In order to change the logo based on the URL in Python , you need Python to generate the page and know what that url is.
There are two ways to do that in Python:
Use an existing Web Framework
Write your own Web Framework
"Python" doesn't know or care what your URL is - the frameworks and support libraries ( Django, Pyramid, Bottle, Flash, Tornado, Twisted, etc) figure out what the URL is by an integration with an underlying web server ( though some have their own webserver coupled in ). Similarly, PHP doesn't really know or care what the URL is - that information comes from an integration with Apache or FCGI/Nginx/etc. PHP tends to ship with most/all of that integration done. It's also worth noting that PHP is not just a language, but a web framework.

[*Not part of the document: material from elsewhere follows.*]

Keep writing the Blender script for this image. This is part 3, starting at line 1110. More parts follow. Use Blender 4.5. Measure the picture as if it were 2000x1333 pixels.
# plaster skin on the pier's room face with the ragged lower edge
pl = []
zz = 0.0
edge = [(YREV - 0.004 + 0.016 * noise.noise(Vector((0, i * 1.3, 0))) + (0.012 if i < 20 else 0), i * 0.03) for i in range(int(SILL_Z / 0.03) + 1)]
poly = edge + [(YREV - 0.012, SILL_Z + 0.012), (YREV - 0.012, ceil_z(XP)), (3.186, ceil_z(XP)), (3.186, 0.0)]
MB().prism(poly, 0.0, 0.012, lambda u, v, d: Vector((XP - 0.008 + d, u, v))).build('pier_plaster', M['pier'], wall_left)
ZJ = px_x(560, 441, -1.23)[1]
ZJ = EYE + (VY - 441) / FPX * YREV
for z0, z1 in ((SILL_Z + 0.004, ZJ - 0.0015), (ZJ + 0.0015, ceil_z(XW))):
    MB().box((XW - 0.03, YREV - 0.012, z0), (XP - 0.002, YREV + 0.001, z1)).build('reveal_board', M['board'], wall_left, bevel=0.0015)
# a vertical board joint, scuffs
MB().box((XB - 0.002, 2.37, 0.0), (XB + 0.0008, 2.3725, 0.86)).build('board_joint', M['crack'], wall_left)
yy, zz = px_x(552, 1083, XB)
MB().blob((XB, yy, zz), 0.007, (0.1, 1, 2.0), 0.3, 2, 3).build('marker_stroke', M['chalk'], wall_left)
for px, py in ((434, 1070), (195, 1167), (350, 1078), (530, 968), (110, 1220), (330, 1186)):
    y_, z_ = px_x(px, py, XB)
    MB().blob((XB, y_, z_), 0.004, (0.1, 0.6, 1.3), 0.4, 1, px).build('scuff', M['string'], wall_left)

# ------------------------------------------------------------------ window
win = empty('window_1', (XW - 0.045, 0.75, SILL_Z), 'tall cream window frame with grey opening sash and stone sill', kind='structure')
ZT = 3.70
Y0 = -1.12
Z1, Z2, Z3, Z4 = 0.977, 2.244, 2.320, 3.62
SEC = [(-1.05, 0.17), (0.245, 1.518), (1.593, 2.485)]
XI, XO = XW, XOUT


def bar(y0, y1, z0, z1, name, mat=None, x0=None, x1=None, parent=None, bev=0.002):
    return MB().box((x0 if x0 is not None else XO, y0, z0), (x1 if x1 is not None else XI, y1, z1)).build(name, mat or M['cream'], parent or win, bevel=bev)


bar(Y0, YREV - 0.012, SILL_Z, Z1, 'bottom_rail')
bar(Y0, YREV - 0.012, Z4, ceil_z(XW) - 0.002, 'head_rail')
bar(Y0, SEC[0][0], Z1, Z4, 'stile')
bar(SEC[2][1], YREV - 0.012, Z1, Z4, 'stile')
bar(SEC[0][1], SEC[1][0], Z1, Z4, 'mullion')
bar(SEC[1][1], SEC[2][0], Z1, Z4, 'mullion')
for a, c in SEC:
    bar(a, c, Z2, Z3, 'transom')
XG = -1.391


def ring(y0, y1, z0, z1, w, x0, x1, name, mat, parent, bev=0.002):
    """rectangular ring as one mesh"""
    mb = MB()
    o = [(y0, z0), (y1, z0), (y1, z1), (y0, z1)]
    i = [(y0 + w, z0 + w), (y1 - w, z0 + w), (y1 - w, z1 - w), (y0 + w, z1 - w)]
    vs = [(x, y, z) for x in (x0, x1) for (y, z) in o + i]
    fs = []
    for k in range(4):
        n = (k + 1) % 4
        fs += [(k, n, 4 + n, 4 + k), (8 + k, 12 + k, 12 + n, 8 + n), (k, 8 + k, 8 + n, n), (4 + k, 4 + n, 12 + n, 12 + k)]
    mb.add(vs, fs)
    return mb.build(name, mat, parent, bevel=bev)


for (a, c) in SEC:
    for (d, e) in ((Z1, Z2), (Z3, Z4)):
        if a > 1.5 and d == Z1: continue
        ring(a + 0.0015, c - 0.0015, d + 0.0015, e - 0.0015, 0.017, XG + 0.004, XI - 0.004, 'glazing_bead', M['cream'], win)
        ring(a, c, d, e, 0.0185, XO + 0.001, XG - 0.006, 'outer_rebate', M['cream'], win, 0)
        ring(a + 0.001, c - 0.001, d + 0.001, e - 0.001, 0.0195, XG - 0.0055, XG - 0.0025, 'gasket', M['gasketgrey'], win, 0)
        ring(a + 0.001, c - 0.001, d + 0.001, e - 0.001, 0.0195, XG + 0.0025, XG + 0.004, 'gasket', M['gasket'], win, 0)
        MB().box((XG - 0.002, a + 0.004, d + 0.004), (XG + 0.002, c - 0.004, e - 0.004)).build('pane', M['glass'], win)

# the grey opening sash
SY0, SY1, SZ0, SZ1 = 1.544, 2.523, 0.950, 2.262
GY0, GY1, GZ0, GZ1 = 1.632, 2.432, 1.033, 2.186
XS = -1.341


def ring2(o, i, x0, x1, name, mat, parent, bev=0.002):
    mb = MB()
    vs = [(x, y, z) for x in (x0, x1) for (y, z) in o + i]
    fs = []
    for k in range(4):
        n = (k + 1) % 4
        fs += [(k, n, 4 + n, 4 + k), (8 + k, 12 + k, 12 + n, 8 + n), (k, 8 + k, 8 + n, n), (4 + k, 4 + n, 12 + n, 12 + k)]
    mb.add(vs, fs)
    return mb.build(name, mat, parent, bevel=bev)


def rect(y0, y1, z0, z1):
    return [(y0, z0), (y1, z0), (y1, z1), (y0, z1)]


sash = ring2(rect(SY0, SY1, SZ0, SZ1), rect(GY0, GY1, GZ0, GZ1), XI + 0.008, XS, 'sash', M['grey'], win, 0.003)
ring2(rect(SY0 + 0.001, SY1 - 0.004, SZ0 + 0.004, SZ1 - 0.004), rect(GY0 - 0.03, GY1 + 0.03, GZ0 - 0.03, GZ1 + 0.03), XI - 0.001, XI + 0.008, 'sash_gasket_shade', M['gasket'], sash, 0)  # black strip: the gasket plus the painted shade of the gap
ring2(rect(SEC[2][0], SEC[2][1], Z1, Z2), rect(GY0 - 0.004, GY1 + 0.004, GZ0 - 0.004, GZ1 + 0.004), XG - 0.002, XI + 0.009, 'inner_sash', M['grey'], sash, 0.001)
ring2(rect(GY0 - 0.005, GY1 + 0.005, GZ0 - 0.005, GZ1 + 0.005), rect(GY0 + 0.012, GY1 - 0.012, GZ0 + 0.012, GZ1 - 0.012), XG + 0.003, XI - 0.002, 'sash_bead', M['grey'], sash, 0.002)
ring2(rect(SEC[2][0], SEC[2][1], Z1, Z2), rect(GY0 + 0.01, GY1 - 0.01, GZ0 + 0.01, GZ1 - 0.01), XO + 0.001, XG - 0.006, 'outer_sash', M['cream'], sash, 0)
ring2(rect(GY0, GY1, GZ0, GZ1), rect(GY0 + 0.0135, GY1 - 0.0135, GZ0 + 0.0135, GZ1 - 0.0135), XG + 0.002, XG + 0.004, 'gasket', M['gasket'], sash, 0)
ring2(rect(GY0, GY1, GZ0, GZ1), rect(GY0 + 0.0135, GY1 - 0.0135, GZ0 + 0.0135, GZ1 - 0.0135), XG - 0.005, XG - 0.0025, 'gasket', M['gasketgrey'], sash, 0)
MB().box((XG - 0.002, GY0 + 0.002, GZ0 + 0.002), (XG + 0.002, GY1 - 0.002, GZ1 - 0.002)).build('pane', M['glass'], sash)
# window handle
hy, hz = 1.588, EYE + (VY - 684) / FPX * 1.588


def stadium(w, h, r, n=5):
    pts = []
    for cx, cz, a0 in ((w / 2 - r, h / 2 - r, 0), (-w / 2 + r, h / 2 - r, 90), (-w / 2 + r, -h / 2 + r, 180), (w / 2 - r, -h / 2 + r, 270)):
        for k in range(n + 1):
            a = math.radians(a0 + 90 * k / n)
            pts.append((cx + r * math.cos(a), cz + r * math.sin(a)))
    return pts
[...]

Python is just a language.
Most Python frameworks will be written to the WSGI spec and have a "request" object that has all the data you want ( and many use the WebOb librbary for that ).
If you plan on doing everything with static HTML files, then you have a few options:
have a single static directory. use javascript to figure out the addressbar location, and render the corresponding logo / write the headers & footers.
have a "template" directory of all your HTML. use a Python script build a static version of each website with the custom headers/footers and configure your webserver to serve a different one for each domain.
No, Python cannot run inside the HTML web page. If you're really serving plain HTML pages then you must use javascript to execute code in the browser once the page is loaded. However, since you mention using AJAX, it sounds like it's not really true that you're serving plain HTML but rather have some server side code. If so, that server side code is the place to put your HTML-construction logic. To know the best way to do that, you would have to describe what's happening on the server.
Although I haven't used it, I have heard that the pyhp project more or less provides php-like embedded functionality for python.